Nell'economia della visita si è trattato di un momento importante, perché il Libano è l'unico dei Paesi dall'area dove l'intero sistema civile è costruito sulla convivenza in condizioni di parità, così come per esempio si manifesta nella composizione del Parlamento, dove risiedono 64 cristiani e 64 musulmani; o ancora nella divisione dei poteri: il presidente è cristiano maronita, il primo ministro è musulmano sunnita e il presidente del Parlamento è musulmano sciita. Generalmente anche in tutti gli uffici statali si cerca un analogo equilibrio. È il frutto del modello libanese gelosamente custodito nell'intento di non mettere a rischio l'intero tessuto sociale, fondato sulla convivenza pacifica. Anche se la realtà con la quale i libanesi sono chiamati oggi a confrontarsi è segnata da inquietanti interrogativi. La causa non è solo conseguenza diretta dei venti di guerra che soffiano da ogni spigolo delle porte di casa. A influire pesantemente sono anche i morsi di una crisi economica e finanziaria che diventa sempre più evidente. È una crisi che colpisce in modo particolare le comunità cristiane, costrette in tanti casi a vendere le loro stesse abitazioni pur di far fronte alle necessità. E questa è una delle cause del costante infoltimento della già lunga schiera di esuli cristiani dal Libano. Statistiche recenti parlano di un popolo di emigrati composto da diciotto milioni di persone. Anche il Papa ha fatto cenno a questa situazione e ha chiesto ai pastori del Paese di non abbandonare questa gente, di cercare di aiutarla e di convincere chi guarda a questa soluzione come unica prospettiva di sopravvivenza, ad avere più fiducia nei loro mezzi e nel futuro del Paese. Anche qui dunque ci sarà bisogno della forza delle radici di quell'albero piantato nel terreno fertile della fede per resistere a cambiamenti epocali.

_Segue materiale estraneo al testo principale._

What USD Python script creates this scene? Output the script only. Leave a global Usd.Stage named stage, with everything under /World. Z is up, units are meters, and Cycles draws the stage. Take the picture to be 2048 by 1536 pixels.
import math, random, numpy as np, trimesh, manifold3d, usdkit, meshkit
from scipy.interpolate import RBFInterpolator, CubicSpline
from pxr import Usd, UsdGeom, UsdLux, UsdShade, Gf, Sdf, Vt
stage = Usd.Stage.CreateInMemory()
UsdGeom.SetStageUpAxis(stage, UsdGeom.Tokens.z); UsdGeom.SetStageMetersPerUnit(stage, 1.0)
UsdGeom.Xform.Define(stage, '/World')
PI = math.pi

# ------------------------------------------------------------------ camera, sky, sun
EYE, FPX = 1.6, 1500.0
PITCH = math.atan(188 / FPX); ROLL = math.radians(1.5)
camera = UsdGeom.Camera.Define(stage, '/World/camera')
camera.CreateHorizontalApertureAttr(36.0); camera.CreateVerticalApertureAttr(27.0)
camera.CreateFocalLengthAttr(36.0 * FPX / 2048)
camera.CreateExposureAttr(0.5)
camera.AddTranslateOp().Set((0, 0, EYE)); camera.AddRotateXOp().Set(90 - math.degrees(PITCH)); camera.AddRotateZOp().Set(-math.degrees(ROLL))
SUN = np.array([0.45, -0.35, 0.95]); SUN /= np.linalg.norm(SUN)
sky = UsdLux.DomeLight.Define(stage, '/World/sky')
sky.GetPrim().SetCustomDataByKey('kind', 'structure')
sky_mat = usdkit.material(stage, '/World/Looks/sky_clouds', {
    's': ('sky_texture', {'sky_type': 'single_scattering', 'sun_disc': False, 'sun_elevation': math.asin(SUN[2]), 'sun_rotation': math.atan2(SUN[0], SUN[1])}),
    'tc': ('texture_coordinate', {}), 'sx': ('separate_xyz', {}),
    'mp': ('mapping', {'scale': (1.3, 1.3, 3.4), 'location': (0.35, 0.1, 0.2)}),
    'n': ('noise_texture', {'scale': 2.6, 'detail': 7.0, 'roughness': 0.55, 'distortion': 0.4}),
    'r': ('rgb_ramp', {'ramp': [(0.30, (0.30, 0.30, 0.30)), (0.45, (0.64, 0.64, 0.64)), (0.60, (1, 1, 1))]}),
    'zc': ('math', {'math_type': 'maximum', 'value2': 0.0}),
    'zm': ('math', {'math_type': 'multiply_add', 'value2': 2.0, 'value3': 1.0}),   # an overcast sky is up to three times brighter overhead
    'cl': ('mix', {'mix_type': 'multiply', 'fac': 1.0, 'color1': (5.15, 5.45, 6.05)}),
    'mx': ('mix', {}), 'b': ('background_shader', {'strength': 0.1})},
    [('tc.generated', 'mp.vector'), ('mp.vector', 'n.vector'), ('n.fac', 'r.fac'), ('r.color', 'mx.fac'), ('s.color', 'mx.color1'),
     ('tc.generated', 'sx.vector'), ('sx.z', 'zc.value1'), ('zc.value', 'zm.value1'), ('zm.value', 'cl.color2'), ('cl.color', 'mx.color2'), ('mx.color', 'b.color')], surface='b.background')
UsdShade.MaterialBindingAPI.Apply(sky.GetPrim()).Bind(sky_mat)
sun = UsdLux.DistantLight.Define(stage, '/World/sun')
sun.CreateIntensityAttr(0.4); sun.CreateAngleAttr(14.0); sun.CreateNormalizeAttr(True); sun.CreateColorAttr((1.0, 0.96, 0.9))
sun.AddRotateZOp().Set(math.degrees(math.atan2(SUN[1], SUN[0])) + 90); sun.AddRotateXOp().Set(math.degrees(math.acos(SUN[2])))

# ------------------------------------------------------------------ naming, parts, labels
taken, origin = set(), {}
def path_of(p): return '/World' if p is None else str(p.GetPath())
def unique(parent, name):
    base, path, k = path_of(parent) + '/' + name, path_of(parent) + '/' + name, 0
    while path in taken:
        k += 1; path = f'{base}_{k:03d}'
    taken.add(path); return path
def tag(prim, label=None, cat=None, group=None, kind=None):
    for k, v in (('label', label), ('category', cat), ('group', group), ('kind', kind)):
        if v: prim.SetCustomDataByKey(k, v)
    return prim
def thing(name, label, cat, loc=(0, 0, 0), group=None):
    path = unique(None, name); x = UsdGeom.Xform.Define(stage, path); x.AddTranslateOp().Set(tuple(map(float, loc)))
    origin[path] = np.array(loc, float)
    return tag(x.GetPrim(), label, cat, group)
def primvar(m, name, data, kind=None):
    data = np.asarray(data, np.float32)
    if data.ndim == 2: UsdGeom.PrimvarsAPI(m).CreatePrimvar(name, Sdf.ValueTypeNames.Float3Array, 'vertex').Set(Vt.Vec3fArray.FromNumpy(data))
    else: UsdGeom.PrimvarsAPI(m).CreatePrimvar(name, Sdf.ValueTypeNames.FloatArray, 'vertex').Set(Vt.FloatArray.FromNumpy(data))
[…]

Successivamente il Pontefice è stato accompagnato dal presidente in giardino per la cerimonia in cui è stato piantato l'albero; quindi insieme hanno raggiunto il grande salone dove alla presenza di tutti gli ospiti riuniti è avvenuto lo scambio dei discorsi.
La mattinata si è poi conclusa alla sede del patriarcato armeno cattolico di Bzommar, dove, ricevuto dal patriarca di Cilicia degli armeni Nerses Bedros XIX Taromuni, Benedetto XVI ha pranzato con i patriarchi e i vescovi del Paese. Hanno partecipato all'incontro anche i membri del Consiglio speciale per il Medio Oriente del Sinodo dei vescovi e le personalità del seguito.
L'attenzione è ora già fissa su Bkerké, dinanzi al patriarcato maronita, dove da oltre ventiquattr'ore sono ad attendere il Papa migliaia di giovani per la veglia di preghiera in programma stasera. Vengono da tanti Paesi mediorientali, alcuni dei quali ancora oggi alle prese con una violenza che essi rifiutano. Ne parleranno con il Pontefice e con lui cercheranno di riaccendere la speranza che sembrano aver perduto sotto i colpi dei cannoni.